Re: Cyrillic Q

From: James E. Agenbroad (jage@loc.gov)
Date: Thu Sep 27 2001 - 09:12:04 EDT


On Thu, 27 Sep 2001, John Hudson wrote:

> At 02:48 9/27/2001, Marco Cimarosti wrote:
>
> >A lot of time ago, someone on this list mentioned a language, written in the
> >Cyrillic alphabet, which employed letter "Q", taken from the Latin alphabet.
> >
> >Which language is it?
>
> Kurdish.
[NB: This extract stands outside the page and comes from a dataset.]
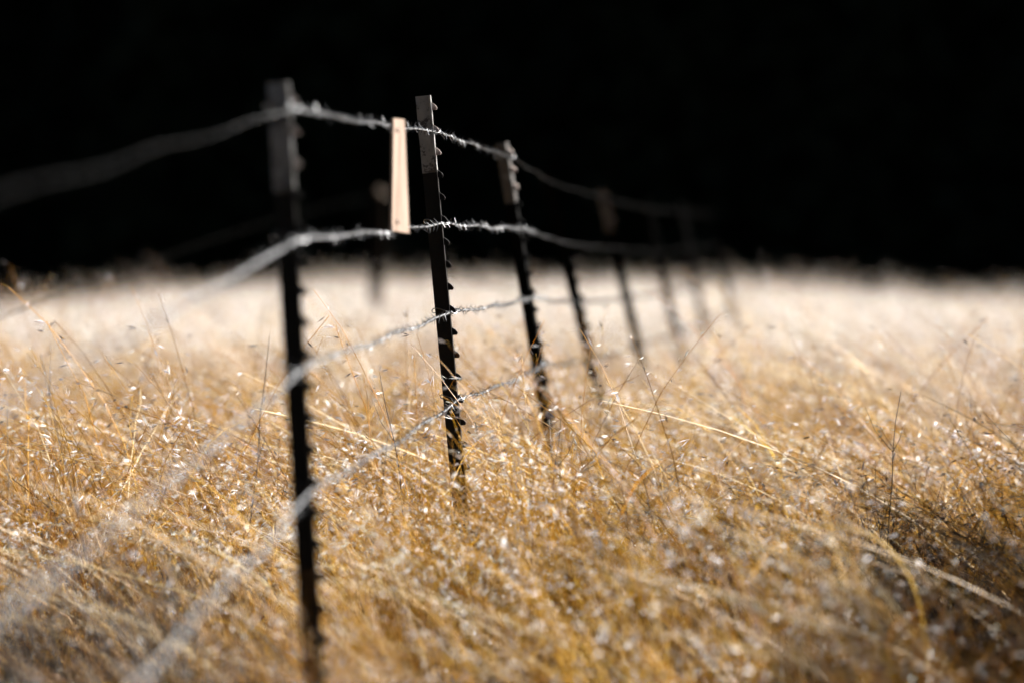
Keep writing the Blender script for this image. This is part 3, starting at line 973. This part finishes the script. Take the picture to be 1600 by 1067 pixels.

The common Cyrillic orthography includes four Latin letterforms
> that are, as far as I know, unique to Kurdish:
>
> U+0051, U+0071 Capital, Small Q
> U+0057, U+077 Capital, Small W
>
> John Hudson
>
> Tiro Typeworks www.tiro.com
> Vancouver, BC tiro@tiro.com
>
> Type is something that you can pick up and hold in your hand.
> - Harry Carter
>
>
                                             Thursday, Septembe 27, 2001
Besides Kurdish, the section on tansliteration of non-Slavic languages
using Cyrillic the ALA-LC romanization tables (1997) shows Q used with
four other languages: Aisor, Chechen (the 1862 and 1908 orthographies but
not the 1938 one), Dargwa (Uslar) and Lak (1864 but not 1938). For Kurdish
Q seems also to have an alternative glyph that appears as "O" followed by
a vertical bar which is also used with Lezghian (Uslar).

     Regards,
          Jim Agenbroad ( jage@LOC.gov )
     The above are purely personal opinions, not necessarily the official
views of any government or any agency of any.